50 Years of Title IX: Eleanor Keady Gaffney
May 3, 2022 | General, Women's Lacrosse
Eleanor Keady Gaffney, a graduate of Boston University's Sargent College in 1953, was a two-sport athlete who excelled in both field hockey and lacrosse.
She made the All-Boston field hockey team three times, from 1951-53, and the All-Boston lacrosse team twice, in 1953 and 1954.
Her accolades did not stop there. She also was a Scarlet Key and Athletic Association award winner in 1952, and a recipient of the Twinness Award in 1953. Gaffney also made the Northeast Section field hockey team twice before earning a berth on the U.S. reserve team.
After three years as a reserve, Gaffney was named as a forward on the U.S. National field hockey team in 1958. It was there she played for two years against the top international competition. After playing two more years with the reserve squad, she again made the national team, which in 1962 tied England, 3-3, marking the first time England had not won in Wembley Stadium.

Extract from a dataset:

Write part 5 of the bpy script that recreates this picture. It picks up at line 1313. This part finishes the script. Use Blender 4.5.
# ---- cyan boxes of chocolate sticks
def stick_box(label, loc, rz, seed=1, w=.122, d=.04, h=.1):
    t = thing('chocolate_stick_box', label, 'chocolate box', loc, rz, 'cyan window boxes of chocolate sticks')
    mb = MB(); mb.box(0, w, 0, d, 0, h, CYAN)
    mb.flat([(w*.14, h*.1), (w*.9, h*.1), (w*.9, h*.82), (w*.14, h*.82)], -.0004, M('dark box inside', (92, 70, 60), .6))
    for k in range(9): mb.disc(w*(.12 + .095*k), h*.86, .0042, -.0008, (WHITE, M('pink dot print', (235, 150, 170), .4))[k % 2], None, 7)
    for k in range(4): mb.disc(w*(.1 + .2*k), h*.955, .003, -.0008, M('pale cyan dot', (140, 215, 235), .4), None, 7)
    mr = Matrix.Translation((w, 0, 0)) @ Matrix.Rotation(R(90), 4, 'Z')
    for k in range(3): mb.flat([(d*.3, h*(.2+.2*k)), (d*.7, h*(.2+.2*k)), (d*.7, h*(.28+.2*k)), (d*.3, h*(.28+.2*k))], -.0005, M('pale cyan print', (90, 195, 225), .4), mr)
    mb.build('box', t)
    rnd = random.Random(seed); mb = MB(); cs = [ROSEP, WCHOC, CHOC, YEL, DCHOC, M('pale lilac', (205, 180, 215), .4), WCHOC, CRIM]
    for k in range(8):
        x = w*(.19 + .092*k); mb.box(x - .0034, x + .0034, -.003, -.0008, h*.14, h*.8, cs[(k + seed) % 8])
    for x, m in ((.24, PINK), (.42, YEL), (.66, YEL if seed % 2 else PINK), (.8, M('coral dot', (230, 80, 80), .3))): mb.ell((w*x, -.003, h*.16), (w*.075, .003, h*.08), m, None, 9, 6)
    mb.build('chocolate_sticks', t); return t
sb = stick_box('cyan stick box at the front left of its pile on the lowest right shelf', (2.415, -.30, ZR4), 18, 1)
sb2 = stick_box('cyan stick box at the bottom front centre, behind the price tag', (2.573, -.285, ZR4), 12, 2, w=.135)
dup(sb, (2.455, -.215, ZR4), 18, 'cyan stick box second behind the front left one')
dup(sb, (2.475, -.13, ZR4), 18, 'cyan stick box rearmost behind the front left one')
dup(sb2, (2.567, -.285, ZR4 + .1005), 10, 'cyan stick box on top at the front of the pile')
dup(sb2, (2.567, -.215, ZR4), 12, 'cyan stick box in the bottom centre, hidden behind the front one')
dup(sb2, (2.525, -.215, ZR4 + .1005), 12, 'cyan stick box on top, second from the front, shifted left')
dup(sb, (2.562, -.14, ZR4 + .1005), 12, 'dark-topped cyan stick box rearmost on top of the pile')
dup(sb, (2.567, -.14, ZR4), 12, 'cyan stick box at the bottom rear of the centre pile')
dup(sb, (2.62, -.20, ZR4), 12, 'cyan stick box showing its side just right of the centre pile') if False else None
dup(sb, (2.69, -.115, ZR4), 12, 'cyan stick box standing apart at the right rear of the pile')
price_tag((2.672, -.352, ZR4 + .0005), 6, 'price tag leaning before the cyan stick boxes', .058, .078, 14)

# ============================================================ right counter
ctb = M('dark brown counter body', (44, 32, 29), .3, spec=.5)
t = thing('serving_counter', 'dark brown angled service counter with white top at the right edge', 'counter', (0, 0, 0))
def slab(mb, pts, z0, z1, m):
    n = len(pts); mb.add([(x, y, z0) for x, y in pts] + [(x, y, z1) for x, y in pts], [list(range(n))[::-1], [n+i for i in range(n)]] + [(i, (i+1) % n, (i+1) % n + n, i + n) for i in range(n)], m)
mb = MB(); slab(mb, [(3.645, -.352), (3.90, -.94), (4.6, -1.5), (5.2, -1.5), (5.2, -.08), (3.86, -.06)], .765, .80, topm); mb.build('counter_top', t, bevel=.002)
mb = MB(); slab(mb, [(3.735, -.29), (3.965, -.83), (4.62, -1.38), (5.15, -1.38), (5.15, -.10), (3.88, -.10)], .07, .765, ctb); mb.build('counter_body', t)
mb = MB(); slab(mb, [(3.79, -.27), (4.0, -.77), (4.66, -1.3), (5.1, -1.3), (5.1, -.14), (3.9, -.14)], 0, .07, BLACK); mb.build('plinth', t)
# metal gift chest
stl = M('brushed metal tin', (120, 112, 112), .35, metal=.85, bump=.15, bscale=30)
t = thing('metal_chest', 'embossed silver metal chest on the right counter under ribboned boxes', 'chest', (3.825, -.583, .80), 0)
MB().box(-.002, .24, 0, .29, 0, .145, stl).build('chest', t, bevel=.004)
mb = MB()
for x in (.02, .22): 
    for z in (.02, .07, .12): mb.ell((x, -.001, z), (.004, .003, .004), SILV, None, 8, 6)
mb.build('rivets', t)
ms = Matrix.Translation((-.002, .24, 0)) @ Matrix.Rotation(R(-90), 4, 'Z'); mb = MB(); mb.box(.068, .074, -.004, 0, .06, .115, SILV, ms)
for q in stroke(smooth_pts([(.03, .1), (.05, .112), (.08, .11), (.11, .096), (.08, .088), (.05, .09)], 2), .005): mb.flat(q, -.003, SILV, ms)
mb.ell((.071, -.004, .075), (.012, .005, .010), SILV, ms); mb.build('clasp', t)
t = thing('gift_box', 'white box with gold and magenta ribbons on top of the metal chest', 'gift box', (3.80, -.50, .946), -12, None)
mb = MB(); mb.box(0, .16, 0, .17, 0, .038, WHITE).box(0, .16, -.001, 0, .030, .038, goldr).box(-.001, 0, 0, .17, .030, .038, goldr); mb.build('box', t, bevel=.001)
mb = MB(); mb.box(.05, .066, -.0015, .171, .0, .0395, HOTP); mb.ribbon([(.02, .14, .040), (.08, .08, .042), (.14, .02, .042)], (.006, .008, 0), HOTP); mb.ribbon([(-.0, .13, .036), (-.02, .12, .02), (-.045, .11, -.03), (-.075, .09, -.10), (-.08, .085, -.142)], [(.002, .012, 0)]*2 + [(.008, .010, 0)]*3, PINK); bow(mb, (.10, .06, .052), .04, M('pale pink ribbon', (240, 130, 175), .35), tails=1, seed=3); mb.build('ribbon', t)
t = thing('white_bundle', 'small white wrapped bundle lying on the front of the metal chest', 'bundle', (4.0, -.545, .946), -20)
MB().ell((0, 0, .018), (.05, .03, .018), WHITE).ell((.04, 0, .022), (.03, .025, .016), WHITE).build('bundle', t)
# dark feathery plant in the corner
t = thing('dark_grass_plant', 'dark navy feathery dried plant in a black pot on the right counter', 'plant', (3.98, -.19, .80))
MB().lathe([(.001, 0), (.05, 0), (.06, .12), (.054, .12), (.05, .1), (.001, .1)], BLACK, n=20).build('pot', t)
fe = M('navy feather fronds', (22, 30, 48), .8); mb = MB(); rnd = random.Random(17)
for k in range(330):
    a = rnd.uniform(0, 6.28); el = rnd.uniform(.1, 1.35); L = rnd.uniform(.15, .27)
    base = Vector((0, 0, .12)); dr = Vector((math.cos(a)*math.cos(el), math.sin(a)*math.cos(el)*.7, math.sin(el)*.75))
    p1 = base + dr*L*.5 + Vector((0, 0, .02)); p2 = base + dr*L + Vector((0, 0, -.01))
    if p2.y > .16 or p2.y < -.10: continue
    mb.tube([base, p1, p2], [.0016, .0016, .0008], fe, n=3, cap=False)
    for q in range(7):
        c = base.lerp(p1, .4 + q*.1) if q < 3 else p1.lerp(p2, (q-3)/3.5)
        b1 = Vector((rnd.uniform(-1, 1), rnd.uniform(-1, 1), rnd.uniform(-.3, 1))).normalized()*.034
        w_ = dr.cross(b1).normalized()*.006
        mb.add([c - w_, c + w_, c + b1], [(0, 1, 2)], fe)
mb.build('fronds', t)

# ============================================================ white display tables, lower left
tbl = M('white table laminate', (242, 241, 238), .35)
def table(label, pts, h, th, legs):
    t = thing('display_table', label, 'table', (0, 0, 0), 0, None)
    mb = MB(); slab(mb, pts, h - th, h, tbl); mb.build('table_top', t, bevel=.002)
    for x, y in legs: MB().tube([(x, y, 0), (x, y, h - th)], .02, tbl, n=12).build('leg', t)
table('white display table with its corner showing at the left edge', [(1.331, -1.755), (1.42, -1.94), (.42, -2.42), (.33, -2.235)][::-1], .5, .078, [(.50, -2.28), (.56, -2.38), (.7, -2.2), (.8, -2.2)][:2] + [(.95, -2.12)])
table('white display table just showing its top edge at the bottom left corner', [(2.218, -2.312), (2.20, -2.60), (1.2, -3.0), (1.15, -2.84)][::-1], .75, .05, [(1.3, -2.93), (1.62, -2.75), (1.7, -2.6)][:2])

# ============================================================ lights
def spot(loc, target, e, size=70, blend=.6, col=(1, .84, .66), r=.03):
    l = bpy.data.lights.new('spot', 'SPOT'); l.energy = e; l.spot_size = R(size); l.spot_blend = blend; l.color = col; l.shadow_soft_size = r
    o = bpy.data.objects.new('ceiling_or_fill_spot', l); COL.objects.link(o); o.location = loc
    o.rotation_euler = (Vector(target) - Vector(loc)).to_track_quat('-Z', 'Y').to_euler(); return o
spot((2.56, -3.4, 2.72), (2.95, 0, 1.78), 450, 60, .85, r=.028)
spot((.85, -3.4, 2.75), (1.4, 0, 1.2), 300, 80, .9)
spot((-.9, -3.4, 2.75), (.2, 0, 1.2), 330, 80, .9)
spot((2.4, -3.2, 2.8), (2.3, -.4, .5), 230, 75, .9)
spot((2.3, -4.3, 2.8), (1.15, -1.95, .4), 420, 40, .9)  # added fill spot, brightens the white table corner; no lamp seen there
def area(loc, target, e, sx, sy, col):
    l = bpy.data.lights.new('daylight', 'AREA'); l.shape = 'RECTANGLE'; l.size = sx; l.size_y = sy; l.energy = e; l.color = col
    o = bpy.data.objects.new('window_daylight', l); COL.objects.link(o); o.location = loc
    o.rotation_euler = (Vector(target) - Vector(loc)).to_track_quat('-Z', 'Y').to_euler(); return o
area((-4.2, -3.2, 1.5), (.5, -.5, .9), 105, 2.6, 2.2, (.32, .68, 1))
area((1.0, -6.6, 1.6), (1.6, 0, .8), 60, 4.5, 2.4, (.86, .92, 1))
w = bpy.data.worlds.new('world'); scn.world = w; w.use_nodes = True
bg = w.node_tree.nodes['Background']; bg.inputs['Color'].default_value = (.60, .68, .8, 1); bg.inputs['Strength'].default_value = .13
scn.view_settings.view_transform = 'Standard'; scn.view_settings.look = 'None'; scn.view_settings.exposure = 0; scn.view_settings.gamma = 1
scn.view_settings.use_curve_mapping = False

A member of the U.S. National lacrosse team from 1955-62, which included stints with the First Team (1956-58, 1960, 1961), the Reserve Team (1954, 1962) and the U.S. Touring Team (1957), she also served as president and vice president of the U.S. Women's Lacrosse Association and was a member of the Boston Women's Lacrosse Association from 1953-62. She was later the founder and co-director of the Cape Cod Field Hockey and Lacrosse Camp from 1975 to 1985. She served as a U.S. National Lacrosse umpire, taught and coached lacrosse for many years, and was instrumental in developing lacrosse in the town of Sandwich, Massachusetts, where for 26 years, she was an elected member of the Sandwich School Committee.Gaffney was inducted into the BU Athletic Hall of Fame in 1980 and the National Lacrosse Hall of Fame in 2010.